Each entry needs to be restated exactly as written.

#### [Material supplied]
+++

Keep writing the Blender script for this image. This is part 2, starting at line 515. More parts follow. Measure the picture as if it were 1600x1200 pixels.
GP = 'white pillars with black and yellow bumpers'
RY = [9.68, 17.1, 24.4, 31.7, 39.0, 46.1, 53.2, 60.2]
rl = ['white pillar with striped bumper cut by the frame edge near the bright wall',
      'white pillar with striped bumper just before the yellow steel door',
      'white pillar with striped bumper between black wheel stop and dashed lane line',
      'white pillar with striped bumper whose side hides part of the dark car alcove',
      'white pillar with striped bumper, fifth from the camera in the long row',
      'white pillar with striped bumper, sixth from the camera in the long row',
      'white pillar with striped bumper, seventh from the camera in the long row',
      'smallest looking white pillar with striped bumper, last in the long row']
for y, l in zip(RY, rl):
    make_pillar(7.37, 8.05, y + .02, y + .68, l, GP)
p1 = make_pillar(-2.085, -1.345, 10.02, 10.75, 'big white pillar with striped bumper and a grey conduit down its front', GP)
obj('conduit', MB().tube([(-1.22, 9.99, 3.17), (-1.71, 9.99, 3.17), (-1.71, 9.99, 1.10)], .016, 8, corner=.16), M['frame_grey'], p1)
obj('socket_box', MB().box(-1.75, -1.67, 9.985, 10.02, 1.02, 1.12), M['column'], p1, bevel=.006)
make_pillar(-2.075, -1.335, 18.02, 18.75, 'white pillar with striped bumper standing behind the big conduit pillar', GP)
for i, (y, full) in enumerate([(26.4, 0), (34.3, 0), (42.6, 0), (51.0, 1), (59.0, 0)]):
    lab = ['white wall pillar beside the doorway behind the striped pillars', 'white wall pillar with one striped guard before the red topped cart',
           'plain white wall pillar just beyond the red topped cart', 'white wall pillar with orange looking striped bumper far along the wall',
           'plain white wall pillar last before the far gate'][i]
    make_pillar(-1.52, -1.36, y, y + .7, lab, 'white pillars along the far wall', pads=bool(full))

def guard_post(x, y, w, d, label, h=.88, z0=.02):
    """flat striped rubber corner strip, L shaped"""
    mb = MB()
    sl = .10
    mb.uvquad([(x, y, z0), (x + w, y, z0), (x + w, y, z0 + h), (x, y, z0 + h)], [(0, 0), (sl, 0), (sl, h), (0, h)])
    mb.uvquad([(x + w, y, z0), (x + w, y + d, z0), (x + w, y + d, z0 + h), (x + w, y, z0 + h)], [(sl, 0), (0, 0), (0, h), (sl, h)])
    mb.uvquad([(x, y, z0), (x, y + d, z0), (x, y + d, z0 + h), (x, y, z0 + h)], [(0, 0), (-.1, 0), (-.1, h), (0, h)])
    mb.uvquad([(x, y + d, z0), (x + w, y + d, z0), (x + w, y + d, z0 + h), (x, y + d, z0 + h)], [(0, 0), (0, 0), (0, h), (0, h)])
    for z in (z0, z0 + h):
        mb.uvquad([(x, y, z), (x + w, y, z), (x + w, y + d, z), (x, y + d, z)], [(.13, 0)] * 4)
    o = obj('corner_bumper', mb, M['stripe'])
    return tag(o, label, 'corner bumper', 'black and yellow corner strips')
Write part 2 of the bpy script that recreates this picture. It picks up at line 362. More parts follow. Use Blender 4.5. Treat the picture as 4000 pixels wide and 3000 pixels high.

+++

#### [Result of the task]
Keep writing the Blender script for this image. This is part 2, starting at line 515. More parts follow. Measure the picture as if it were 1600x1200 pixels.
GP = 'white pillars with black and yellow bumpers'
RY = [9.68, 17.1, 24.4, 31.7, 39.0, 46.1, 53.2, 60.2]
rl = ['white pillar with striped bumper cut by the frame edge near the bright wall',
      'white pillar with striped bumper just before the yellow steel door',
      'white pillar with striped bumper between black wheel stop and dashed lane line',
      'white pillar with striped bumper whose side hides part of the dark car alcove',
      'white pillar with striped bumper, fifth from the camera in the long row',
      'white pillar with striped bumper, sixth from the camera in the long row',
      'white pillar with striped bumper, seventh from the camera in the long row',
      'smallest looking white pillar with striped bumper, last in the long row']
for y, l in zip(RY, rl):
    make_pillar(7.37, 8.05, y + .02, y + .68, l, GP)
p1 = make_pillar(-2.085, -1.345, 10.02, 10.75, 'big white pillar with striped bumper and a grey conduit down its front', GP)
obj('conduit', MB().tube([(-1.22, 9.99, 3.17), (-1.71, 9.99, 3.17), (-1.71, 9.99, 1.10)], .016, 8, corner=.16), M['frame_grey'], p1)
obj('socket_box', MB().box(-1.75, -1.67, 9.985, 10.02, 1.02, 1.12), M['column'], p1, bevel=.006)
make_pillar(-2.075, -1.335, 18.02, 18.75, 'white pillar with striped bumper standing behind the big conduit pillar', GP)
for i, (y, full) in enumerate([(26.4, 0), (34.3, 0), (42.6, 0), (51.0, 1), (59.0, 0)]):
    lab = ['white wall pillar beside the doorway behind the striped pillars', 'white wall pillar with one striped guard before the red topped cart',
           'plain white wall pillar just beyond the red topped cart', 'white wall pillar with orange looking striped bumper far along the wall',
           'plain white wall pillar last before the far gate'][i]
    make_pillar(-1.52, -1.36, y, y + .7, lab, 'white pillars along the far wall', pads=bool(full))

def guard_post(x, y, w, d, label, h=.88, z0=.02):
    """flat striped rubber corner strip, L shaped"""
    mb = MB()
    sl = .10
    mb.uvquad([(x, y, z0), (x + w, y, z0), (x + w, y, z0 + h), (x, y, z0 + h)], [(0, 0), (sl, 0), (sl, h), (0, h)])
    mb.uvquad([(x + w, y, z0), (x + w, y + d, z0), (x + w, y + d, z0 + h), (x + w, y, z0 + h)], [(sl, 0), (0, 0), (0, h), (sl, h)])
    mb.uvquad([(x, y, z0), (x, y + d, z0), (x, y + d, z0 + h), (x, y, z0 + h)], [(0, 0), (-.1, 0), (-.1, h), (0, h)])
    mb.uvquad([(x, y + d, z0), (x + w, y + d, z0), (x + w, y + d, z0 + h), (x, y + d, z0 + h)], [(0, 0), (0, 0), (0, h), (0, h)])
    for z in (z0, z0 + h):
        mb.uvquad([(x, y, z), (x + w, y, z), (x + w, y + d, z), (x, y + d, z)], [(.13, 0)] * 4)
    o = obj('corner_bumper', mb, M['stripe'])
    return tag(o, label, 'corner bumper', 'black and yellow corner strips')
Write part 2 of the bpy script that recreates this picture. It picks up at line 362. More parts follow. Use Blender 4.5. Treat the picture as 4000 pixels wide and 3000 pixels high.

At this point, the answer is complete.